▸ Work to complete:
Please write out the lines of the data exactly, beginning with the first and ending with the line containing "wooden ramp', 35)"; leave the pictures behind.

— START OF Supplied information —

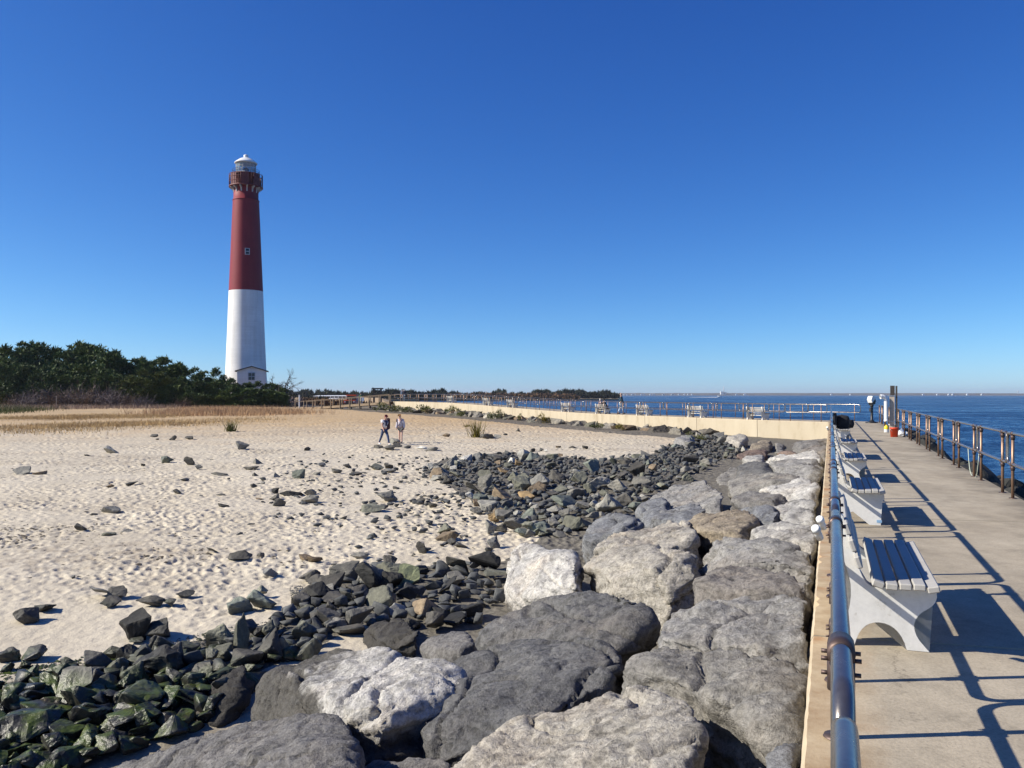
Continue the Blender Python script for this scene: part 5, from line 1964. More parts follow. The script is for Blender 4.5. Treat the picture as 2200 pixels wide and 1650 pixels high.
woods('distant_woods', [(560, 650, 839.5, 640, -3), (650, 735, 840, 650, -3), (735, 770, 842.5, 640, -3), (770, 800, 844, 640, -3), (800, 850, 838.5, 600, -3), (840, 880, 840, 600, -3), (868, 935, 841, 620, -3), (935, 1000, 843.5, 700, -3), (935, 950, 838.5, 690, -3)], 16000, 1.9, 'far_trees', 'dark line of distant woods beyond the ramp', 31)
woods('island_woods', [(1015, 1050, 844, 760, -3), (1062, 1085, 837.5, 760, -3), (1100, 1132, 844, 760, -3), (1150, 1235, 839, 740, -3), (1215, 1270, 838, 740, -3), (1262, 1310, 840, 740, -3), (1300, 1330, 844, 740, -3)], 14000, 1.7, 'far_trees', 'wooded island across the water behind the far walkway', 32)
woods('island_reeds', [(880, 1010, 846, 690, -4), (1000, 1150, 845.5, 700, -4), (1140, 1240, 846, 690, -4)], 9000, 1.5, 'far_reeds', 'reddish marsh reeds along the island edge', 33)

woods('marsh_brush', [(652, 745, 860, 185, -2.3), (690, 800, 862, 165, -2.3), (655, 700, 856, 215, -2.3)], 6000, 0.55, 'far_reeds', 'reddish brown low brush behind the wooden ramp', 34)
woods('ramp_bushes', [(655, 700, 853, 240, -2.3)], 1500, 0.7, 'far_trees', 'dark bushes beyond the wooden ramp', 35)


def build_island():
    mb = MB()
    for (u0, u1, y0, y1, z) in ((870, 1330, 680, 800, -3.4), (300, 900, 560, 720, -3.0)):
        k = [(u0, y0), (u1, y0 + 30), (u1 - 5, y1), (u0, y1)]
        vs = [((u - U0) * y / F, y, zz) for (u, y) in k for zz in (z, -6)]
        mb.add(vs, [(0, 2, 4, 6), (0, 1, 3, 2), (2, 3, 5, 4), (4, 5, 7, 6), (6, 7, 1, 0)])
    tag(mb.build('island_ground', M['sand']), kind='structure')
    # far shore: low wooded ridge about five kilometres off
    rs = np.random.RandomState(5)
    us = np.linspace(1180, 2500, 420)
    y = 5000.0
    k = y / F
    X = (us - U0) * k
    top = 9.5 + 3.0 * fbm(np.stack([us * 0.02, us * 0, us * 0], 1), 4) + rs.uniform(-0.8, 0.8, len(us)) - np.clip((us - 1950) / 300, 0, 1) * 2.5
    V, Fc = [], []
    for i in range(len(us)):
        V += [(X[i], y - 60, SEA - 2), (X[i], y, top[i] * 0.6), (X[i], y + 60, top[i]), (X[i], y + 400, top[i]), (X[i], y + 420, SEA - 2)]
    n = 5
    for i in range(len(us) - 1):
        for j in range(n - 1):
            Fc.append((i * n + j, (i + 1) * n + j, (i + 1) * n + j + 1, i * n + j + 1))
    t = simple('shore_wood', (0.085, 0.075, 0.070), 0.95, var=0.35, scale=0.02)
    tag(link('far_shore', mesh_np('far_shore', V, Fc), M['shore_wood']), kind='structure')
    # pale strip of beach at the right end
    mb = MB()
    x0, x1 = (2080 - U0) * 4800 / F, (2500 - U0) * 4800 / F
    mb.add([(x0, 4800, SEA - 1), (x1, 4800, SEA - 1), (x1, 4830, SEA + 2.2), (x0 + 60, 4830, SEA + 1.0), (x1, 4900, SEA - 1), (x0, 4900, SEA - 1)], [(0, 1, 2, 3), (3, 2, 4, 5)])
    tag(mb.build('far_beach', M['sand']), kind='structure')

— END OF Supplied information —

▸ Response to the exercise:
Continue the Blender Python script for this scene: part 5, from line 1964. More parts follow. The script is for Blender 4.5. Treat the picture as 2200 pixels wide and 1650 pixels high.
woods('distant_woods', [(560, 650, 839.5, 640, -3), (650, 735, 840, 650, -3), (735, 770, 842.5, 640, -3), (770, 800, 844, 640, -3), (800, 850, 838.5, 600, -3), (840, 880, 840, 600, -3), (868, 935, 841, 620, -3), (935, 1000, 843.5, 700, -3), (935, 950, 838.5, 690, -3)], 16000, 1.9, 'far_trees', 'dark line of distant woods beyond the ramp', 31)
woods('island_woods', [(1015, 1050, 844, 760, -3), (1062, 1085, 837.5, 760, -3), (1100, 1132, 844, 760, -3), (1150, 1235, 839, 740, -3), (1215, 1270, 838, 740, -3), (1262, 1310, 840, 740, -3), (1300, 1330, 844, 740, -3)], 14000, 1.7, 'far_trees', 'wooded island across the water behind the far walkway', 32)
woods('island_reeds', [(880, 1010, 846, 690, -4), (1000, 1150, 845.5, 700, -4), (1140, 1240, 846, 690, -4)], 9000, 1.5, 'far_reeds', 'reddish marsh reeds along the island edge', 33)

woods('marsh_brush', [(652, 745, 860, 185, -2.3), (690, 800, 862, 165, -2.3), (655, 700, 856, 215, -2.3)], 6000, 0.55, 'far_reeds', 'reddish brown low brush behind the wooden ramp', 34)
woods('ramp_bushes', [(655, 700, 853, 240, -2.3)], 1500, 0.7, 'far_trees', 'dark bushes beyond the wooden ramp', 35)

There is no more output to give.